Given a rectangle of heigh $H$ and width $W$, a smaller rectangle of height $A$ and width $B$ is cut out from the top-right corner of the rectangle.
$H,W,A,B \subset I$. $I$ denotes the set of integers.
Assume this figure to be tiled evenly with squares of dimension $1X1$.
We are supposed to find the number of ways of going from the top-left corner of the figure to the right-bottom corner of the figure.
Some steps of my approach:
First I found the total number of ways to reach the bottom-right corner for the original rectangle, which is $C(H+W,H)$.
Now, I am unable to figure how exactly I must subtract the number of ways for the cut-out area from the number of ways for the original rectangle.
How do I find the total no. of required ways here?
The image is just for a fair idea about how the figure looks like after cutting out the smaller rectangle.
Best Answer
I am assuming that you can only move down and right.

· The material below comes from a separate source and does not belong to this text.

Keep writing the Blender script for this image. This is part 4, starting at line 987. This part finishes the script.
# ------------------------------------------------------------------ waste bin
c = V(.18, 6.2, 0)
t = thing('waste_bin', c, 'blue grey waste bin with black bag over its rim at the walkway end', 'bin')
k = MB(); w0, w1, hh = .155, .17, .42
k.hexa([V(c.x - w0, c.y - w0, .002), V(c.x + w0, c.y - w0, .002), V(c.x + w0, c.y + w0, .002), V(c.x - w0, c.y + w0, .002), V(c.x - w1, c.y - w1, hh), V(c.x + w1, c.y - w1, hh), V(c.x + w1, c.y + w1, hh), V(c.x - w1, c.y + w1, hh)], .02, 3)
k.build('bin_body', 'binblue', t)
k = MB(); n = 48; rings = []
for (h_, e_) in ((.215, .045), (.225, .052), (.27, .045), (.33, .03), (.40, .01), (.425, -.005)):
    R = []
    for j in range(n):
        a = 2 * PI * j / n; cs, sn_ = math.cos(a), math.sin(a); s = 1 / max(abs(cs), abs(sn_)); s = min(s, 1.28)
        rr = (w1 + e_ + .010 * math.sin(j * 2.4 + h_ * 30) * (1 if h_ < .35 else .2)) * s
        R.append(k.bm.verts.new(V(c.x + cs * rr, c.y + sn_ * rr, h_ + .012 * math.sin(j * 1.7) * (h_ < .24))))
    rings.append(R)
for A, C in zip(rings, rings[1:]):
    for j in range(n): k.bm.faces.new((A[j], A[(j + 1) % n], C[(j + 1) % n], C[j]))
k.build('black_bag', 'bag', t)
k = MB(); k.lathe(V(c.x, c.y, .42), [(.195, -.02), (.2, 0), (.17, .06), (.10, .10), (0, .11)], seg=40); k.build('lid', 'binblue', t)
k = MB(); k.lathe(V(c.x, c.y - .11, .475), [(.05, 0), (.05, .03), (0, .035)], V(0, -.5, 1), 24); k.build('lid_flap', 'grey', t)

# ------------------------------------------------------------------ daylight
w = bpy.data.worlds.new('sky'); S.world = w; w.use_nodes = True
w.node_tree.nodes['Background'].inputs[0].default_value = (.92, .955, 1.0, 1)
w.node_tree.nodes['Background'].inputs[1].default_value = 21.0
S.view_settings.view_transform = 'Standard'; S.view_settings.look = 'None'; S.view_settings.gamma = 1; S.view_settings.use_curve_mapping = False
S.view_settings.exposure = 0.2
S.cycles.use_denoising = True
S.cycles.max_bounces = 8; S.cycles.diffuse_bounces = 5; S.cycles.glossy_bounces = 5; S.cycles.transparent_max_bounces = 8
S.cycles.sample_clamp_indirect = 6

So label the inner corner, say $A_1 = (W-B,H-A)$, and count off $A_2 = (W-B-1,H-A-1)$, $A_3 = (W-B-2,H-A-2)$, until $A_k = (W-B-k, H-A-k)$, where $k = \min\{W-B,H-A\}$. Then, all your desired paths from top left corner $(0,H)$ to bottom right corner $(W,0)$ must pass through exactly one $A_i$ for some $i$. So, we want to count the number of paths from top left corner to $A_i$ and from $A_i$ to bottom right corner, multiply the two numbers (the product signifies the number of paths through $A_i$), and sum over $i$ to get the desired answer.